Exercise 4: Livelock

What prevents two proposers from “livelocking” each other — where P1 sends Prepare(5), P2 sends Prepare(6), P1 retries with Prepare(7), P2 retries with Prepare(8), ad infinitum?

👁️ View Solutions

Paxos: Solutions

Exercise 1

With 2 promises out of 3, the proposer has a majority and can proceed to Phase 2. It sends Accept(5, value) to all acceptors, where value is determined by the highest-numbered prior acceptance (if any) from the promises.

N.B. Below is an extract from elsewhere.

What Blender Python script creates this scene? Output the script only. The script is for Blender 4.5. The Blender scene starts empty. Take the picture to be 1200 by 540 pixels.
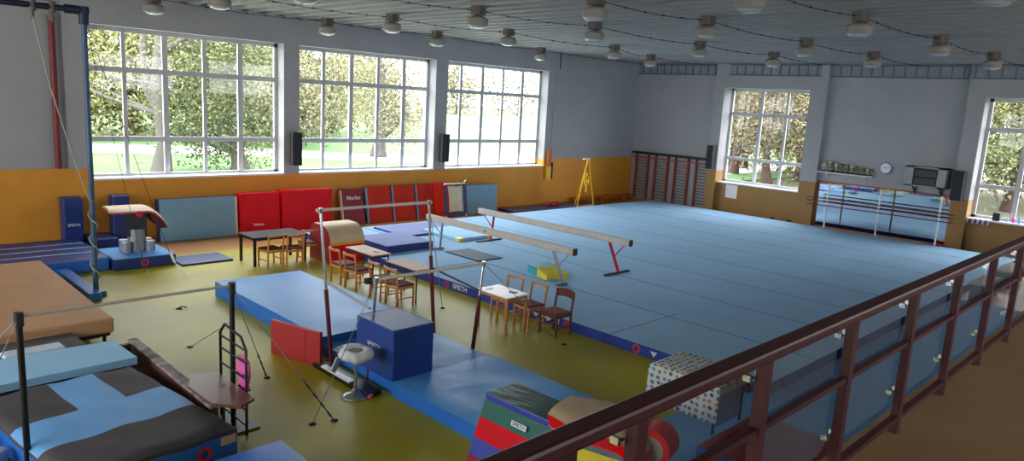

With only 1 promise out of 3, the proposer does NOT have a majority and cannot proceed to Phase 2. It must wait, pick a higher proposal number, and retry Phase 1.

Exercise 2

The acceptor includes its accepted state in the Promise. Since it accepted value X under proposal 3, the response is: Promise(7, accepted_proposal=3, accepted_value=X)

This tells the proposer: “I promise not to accept anything below 7. By the way, I previously accepted X under proposal 3. Use this value if no higher-numbered acceptance exists.”

Exercise 3

Phase 1 must be repeated when:

  1. The current leader crashes or becomes unreachable (detected via timeout).
  2. A new leader must be elected to take over.

The new leader sends Prepare with a higher ballot number to all acceptors. Acceptors respond with all their accepted values (for all log positions), allowing the new leader to fill in gaps and continue where the old leader left off.

Phase 1 is NOT needed between individual log entries while the leader is stable — that’s the core Multi-Paxos optimization.

Exercise 4

Two practical mechanisms prevent livelock:

  1. Backoff: In practice, proposers use randomized backoff when their proposals fail. After a failed attempt, a proposer waits a random delay before retrying, giving the other proposer time to complete.
  2. Leader election: Real systems elect a single leader. Only the leader acts as proposer for most operations. Other proposers defer to the leader. This eliminates concurrent proposals in normal operation.

Without these mechanisms, basic Paxos can livelock — two aggressive proposers can keep outbidding each other forever. This is why practical Paxos implementations always have leader election.